One interesting hard fact pushed was the involvement of 6 GHz into the mix. Certainly this high volume, low penetrating spectrum, which could make lots of bandwidth for heavy data lifting is a distinct possibility, in the same way that WiFi has flirted with 60 GHz for same room communication in what is a layered approach - so cellular could talk long distance in 700 MHz, shorter distance in 3G and 4G spectrum, and shorter distances in high volume in both 5 GHz and 6 GHz, in a multi-layered network. There is at least a basis in that statement for 5G planning and lobbying for spectrum clearance.

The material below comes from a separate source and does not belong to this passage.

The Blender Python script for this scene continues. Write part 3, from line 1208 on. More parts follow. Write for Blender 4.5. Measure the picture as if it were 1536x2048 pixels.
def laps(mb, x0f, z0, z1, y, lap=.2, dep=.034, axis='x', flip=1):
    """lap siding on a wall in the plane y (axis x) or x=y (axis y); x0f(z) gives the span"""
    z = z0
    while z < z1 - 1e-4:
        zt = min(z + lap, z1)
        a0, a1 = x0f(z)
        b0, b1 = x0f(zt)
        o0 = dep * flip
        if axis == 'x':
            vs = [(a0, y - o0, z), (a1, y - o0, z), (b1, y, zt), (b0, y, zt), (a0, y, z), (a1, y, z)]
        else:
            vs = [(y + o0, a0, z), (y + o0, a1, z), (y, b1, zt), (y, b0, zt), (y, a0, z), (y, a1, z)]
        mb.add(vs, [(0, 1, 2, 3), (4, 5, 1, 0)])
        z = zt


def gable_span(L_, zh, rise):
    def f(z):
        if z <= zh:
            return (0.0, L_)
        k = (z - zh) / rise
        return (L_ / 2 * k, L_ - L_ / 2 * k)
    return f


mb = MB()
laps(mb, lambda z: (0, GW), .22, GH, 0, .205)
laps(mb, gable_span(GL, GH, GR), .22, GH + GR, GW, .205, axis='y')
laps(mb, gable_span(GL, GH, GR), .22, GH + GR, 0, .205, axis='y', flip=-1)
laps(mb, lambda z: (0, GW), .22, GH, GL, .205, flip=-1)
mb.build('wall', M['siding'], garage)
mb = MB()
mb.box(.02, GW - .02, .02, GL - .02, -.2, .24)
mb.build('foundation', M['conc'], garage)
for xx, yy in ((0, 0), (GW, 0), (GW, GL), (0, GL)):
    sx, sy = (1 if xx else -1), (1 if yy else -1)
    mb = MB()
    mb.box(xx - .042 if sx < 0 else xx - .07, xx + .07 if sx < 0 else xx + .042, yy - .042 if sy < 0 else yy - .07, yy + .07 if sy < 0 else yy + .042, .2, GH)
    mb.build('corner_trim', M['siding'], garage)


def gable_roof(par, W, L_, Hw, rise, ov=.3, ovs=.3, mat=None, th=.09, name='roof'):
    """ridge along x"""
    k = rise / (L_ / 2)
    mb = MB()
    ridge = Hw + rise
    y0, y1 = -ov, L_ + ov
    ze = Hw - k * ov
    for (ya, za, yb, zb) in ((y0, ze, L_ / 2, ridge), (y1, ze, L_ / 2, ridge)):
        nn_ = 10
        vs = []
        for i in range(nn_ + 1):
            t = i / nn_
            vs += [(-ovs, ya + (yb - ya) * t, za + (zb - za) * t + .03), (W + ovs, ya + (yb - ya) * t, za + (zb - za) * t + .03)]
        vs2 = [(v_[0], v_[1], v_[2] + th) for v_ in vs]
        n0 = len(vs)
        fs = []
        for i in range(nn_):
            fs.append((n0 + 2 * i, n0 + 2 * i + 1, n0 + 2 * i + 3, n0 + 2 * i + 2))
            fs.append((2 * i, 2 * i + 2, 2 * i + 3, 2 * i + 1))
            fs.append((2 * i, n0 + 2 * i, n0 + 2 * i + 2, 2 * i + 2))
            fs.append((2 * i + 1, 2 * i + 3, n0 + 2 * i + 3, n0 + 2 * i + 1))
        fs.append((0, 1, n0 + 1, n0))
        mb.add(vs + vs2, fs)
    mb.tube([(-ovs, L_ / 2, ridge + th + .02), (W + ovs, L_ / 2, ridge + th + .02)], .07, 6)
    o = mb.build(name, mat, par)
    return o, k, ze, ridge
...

The start of commercial deployment of 5G systems is expected by 2020 it says, though we think this is unlikely, but the exploratory phase to understand detailed requirements is already under way said the 5GPPP.
Not one word was said throughout this indulgent fantasy, about data and services costs, and until the cellular community at large comes up with a pricing formula which consumers are willing to continue paying beyond 2020, they will find that whatever they bring to market may stumble on what is in consumer pockets.
Meanwhile just to give even greater clout to the Chinese voice over what 5G may look like, Indian operator Bharti Airtel this week signed a partnership deal with China Mobile. Initially they will work towards growth of the LTE ecosystem and go in for joint procurement of devices such as Mifi, smart phones, data cards, LTE CPEs and USIM. Later they will collaborate on promoting their own robust ecosystem to accelerate the commercialization of TD-LTE across 4.5G and 5G technologies.